Judith Braband is a person who reflects her own actions, no matter how painful that process is. She comes into her own when something is allegedly not possible. Perhaps that is why she became a convinced socialist. Her parents, both members of the Socialist Unity Party (SED), taught her that the road to socialism was long and stony. Her father, who treated her like a boy in the first years of her life, taught her how to solve problems: “It has to work. It’s just jammed.”

At the age of 17, Judith Braband vowed to join the SED. “I wanted to get right to the centre of action, join in, make things better.” She was thrown out of university, and made herself enemies on the production floor where she was sent to prove herself. She was an uncomfortable comrade, someone who pointed out injustices and demanded they be corrected.

In 1971 the Stasi approached her, and Judith Braband was convinced she had to do her bit in the battle against “enemies of the state”, including betraying people who wanted to escape from the GDR. “I thought just running away was cowardly.”

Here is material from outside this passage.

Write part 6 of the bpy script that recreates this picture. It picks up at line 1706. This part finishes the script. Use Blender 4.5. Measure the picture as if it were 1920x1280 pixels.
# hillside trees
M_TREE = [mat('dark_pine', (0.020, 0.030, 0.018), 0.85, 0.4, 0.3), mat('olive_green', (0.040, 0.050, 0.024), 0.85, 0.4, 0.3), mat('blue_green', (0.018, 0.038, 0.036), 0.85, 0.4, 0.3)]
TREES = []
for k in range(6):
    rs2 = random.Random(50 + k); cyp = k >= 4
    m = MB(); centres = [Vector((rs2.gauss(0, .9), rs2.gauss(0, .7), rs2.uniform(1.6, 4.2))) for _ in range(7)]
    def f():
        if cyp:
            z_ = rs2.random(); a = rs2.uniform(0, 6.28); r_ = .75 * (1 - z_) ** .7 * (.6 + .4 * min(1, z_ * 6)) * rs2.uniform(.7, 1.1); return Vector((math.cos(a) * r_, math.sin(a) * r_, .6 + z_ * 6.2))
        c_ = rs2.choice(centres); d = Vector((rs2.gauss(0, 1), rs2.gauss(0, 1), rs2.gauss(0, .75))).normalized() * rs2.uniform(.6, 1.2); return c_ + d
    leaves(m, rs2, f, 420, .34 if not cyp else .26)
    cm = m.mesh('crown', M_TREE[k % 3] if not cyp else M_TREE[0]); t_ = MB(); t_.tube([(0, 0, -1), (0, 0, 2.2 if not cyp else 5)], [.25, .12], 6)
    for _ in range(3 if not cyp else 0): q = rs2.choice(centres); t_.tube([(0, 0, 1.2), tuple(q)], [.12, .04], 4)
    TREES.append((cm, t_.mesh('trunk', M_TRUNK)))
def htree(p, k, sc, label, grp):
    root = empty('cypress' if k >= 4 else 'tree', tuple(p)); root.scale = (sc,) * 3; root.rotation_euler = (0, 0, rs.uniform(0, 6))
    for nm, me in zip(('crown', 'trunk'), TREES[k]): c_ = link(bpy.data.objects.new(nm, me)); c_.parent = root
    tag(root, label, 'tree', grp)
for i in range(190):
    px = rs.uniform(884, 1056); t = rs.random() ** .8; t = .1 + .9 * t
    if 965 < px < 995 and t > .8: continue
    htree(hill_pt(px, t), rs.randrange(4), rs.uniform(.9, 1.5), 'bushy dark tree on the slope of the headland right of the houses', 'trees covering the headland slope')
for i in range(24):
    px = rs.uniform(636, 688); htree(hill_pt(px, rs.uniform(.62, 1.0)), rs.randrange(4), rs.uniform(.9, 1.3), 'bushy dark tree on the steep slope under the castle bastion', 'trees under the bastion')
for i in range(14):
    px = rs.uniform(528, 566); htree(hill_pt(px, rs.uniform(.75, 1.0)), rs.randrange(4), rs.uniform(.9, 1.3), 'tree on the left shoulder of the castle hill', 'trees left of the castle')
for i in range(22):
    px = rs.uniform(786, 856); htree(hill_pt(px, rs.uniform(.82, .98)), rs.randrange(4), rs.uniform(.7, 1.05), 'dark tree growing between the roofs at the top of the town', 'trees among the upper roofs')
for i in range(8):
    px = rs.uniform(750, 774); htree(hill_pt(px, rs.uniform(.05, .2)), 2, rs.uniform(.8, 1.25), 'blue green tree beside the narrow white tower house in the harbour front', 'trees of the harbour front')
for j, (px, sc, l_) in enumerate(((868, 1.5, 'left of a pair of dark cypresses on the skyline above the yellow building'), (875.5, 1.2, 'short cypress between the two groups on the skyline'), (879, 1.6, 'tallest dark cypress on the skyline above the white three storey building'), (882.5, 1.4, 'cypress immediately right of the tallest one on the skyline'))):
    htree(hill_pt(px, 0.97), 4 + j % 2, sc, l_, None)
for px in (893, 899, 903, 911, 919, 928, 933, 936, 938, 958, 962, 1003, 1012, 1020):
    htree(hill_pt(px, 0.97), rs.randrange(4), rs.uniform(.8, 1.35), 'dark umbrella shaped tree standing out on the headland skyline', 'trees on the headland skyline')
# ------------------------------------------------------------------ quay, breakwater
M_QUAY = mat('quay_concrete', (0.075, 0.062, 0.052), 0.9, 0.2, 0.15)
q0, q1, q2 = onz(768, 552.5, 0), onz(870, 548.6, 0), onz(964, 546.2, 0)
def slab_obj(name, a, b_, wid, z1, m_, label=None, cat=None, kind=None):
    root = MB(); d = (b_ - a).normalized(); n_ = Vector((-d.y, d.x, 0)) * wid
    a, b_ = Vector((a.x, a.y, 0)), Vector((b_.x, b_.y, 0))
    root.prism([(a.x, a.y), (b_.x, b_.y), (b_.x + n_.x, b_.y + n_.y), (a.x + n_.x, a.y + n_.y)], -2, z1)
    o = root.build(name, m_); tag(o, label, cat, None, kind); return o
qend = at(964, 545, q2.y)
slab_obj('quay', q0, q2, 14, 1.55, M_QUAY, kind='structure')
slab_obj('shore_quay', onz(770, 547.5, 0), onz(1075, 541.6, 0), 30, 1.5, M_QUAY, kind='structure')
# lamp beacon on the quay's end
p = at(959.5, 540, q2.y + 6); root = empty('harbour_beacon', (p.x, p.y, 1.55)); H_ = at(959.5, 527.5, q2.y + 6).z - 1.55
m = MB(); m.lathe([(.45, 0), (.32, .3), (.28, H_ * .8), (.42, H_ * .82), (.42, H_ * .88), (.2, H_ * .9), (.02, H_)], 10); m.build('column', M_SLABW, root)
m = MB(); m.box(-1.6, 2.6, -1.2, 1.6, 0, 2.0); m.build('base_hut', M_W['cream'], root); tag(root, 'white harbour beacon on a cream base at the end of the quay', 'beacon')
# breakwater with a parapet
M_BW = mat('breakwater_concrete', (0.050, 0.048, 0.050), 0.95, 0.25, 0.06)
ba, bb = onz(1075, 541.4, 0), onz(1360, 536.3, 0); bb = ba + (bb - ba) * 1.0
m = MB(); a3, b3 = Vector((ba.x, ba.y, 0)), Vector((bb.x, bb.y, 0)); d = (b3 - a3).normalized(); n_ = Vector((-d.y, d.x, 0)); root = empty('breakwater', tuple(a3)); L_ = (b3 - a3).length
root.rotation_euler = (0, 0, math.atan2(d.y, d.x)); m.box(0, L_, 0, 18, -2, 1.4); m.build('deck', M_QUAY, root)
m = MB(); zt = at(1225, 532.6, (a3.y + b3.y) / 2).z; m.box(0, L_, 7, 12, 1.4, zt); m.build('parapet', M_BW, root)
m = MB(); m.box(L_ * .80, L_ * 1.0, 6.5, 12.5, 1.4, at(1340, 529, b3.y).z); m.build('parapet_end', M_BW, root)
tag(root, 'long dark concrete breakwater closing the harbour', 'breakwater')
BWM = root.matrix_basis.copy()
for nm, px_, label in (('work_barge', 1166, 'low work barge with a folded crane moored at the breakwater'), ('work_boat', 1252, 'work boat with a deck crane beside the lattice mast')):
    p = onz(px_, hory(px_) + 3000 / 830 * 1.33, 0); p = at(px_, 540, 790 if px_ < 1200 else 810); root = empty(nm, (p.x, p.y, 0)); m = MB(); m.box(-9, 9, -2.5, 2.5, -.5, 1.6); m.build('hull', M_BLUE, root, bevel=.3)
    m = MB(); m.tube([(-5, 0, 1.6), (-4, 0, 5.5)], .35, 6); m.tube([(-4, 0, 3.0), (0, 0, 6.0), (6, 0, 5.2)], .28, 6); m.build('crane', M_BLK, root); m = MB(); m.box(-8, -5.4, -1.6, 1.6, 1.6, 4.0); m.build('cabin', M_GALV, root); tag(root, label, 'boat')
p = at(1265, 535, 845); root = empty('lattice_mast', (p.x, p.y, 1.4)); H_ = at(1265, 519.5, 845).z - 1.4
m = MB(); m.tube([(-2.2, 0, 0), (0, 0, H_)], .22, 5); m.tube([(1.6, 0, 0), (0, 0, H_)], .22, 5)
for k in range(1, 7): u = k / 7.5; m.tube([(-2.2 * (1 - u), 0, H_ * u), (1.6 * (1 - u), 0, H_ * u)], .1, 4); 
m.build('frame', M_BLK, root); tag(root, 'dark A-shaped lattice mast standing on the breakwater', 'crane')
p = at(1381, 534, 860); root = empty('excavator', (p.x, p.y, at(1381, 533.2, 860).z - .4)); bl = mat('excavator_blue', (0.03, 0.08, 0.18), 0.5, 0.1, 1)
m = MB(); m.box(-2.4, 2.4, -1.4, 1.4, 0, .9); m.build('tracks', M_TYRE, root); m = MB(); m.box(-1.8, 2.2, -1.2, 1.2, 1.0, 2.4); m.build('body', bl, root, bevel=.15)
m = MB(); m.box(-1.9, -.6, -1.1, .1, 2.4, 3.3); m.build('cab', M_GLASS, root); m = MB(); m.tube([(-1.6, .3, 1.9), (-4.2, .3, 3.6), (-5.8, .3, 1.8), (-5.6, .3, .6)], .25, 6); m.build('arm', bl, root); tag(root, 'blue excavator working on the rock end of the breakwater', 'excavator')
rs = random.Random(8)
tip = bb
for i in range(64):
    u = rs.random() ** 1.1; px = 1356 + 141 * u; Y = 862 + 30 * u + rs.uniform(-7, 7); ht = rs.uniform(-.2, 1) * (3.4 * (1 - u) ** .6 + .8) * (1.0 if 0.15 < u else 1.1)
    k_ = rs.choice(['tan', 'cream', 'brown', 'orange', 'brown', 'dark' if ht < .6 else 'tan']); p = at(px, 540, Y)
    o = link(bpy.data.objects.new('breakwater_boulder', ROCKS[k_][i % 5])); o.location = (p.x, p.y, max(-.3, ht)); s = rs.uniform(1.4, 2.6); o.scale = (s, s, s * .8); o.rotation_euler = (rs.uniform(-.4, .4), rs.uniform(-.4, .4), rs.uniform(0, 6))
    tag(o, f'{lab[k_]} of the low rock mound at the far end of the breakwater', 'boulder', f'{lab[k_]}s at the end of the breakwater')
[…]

When the GDR signed the CSCE final accords in 1975, she studied the documents with care. The outcome was a shock for her. “No state in the world has the right to hold people against their will.” The Stasi wrote, “Comrade Braband has major problems.” Judith Braband managed to leave the security service.
From 1977 she worked as a freelance designer, including for the magazine Sibylle. She analysed society in illegal political circles: Why an army? A secret service? Why don’t we have sexual equality? What can individuals do?

After critical writers were expelled from the Authors’ Association in 1979, she and some friends wrote a letter to Erich Honecker denouncing the GDR, and sought others to sign it along with them. She was arrested under accusation of “treasonous agent activity”, as the small group had contacts with left-wingers in the West. Judith Braband left the SED in response. In 1980 she and Thomas Klein were sentenced to nine months’ imprisonment for “making illegal connections”.

From the mid-1980s, underground magazines were produced in her studio basement. West German friends had smuggled a computer into the GDR for her. Judith Braband found a home in the Vereinigte Linke (United Left), becoming the group’s first managing director in 1989 and representing it at the Central Round Table. She finally had a chance to make something better, to launch a new society. Following discussions over her activities for the Stasi, which she made public herself, she gave up her seat in parliament. Since then, she has worked for cultural associations and the House of Democracy and Human Rights Foundation. Judith Braband is always active where she believes she can change something. But she will never do so again in the name of an ideology.